- **Written exercise**
Type again, exactly, the lines below from the start through the line that includes "rng = np.random.default_rng(11)".

[Start Data provided]

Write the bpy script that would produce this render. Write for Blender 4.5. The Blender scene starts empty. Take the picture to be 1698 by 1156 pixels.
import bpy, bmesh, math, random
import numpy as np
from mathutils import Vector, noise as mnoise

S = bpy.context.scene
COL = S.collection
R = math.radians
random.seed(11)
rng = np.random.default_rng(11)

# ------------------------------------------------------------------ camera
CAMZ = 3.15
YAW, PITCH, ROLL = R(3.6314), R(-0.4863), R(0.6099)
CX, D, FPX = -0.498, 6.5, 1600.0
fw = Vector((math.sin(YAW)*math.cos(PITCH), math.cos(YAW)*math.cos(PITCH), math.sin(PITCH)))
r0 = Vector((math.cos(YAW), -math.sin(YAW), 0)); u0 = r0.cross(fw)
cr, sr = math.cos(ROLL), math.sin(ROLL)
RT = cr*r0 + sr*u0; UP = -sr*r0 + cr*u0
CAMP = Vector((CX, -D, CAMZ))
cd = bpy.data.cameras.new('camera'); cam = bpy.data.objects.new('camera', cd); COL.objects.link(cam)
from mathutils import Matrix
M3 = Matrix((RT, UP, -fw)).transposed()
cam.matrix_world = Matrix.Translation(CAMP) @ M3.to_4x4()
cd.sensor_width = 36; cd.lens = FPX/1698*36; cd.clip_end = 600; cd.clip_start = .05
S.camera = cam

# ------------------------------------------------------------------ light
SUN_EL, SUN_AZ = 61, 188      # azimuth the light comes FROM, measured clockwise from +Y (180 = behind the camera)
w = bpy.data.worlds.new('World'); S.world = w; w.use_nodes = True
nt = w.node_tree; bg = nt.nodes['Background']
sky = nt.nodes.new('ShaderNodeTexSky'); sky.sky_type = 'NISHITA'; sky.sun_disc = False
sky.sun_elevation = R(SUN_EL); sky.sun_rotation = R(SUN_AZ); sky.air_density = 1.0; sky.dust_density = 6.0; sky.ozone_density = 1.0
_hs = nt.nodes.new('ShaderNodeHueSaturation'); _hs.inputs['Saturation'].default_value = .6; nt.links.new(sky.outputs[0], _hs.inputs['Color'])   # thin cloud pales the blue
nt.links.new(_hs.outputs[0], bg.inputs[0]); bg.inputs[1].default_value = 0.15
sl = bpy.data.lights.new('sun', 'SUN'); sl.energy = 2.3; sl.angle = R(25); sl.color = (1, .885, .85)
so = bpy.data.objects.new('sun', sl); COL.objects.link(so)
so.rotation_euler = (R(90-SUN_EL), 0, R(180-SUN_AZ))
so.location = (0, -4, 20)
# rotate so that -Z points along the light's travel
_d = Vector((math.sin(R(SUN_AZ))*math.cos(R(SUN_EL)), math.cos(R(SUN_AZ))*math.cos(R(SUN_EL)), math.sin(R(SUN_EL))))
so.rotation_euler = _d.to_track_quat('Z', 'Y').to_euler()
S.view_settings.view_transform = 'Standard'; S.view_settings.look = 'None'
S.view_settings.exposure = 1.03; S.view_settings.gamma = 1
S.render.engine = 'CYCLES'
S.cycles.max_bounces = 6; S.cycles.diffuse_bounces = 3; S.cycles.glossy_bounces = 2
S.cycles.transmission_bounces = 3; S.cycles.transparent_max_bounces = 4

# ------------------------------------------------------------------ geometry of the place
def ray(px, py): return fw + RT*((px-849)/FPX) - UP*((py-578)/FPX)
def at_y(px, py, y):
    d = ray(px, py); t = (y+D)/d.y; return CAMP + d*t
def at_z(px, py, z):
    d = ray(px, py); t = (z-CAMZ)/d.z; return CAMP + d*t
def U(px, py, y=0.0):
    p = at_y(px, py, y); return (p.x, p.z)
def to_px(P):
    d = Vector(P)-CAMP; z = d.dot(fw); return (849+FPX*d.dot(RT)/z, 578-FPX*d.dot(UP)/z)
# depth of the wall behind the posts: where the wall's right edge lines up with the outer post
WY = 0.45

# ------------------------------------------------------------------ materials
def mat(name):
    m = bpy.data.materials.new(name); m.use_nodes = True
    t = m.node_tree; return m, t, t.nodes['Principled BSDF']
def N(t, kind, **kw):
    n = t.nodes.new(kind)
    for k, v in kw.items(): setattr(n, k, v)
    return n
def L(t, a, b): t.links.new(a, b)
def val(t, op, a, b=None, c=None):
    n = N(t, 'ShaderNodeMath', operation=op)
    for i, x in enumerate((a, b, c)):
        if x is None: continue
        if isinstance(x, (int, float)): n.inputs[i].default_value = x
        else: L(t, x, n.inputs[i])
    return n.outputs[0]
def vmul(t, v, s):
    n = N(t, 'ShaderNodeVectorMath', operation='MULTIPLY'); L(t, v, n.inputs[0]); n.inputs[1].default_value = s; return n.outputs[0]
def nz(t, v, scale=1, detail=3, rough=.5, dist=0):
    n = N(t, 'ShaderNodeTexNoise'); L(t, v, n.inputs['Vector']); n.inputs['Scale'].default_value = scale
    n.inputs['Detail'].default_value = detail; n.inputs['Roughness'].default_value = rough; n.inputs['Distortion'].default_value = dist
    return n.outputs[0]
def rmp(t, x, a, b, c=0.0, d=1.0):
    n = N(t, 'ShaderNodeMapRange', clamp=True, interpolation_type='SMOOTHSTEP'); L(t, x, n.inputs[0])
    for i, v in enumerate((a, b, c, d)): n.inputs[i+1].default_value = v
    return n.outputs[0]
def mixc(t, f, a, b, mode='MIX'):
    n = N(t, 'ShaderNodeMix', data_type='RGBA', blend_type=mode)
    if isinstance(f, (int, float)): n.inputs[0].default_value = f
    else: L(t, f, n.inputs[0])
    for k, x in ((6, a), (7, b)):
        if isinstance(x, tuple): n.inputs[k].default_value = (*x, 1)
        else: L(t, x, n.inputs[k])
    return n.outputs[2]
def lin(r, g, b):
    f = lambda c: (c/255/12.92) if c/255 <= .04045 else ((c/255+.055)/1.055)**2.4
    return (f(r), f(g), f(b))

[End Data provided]

- **Complete answer**
Write the bpy script that would produce this render. Write for Blender 4.5. The Blender scene starts empty. Take the picture to be 1698 by 1156 pixels.
import bpy, bmesh, math, random
import numpy as np
from mathutils import Vector, noise as mnoise

S = bpy.context.scene
COL = S.collection
R = math.radians
random.seed(11)
rng = np.random.default_rng(11)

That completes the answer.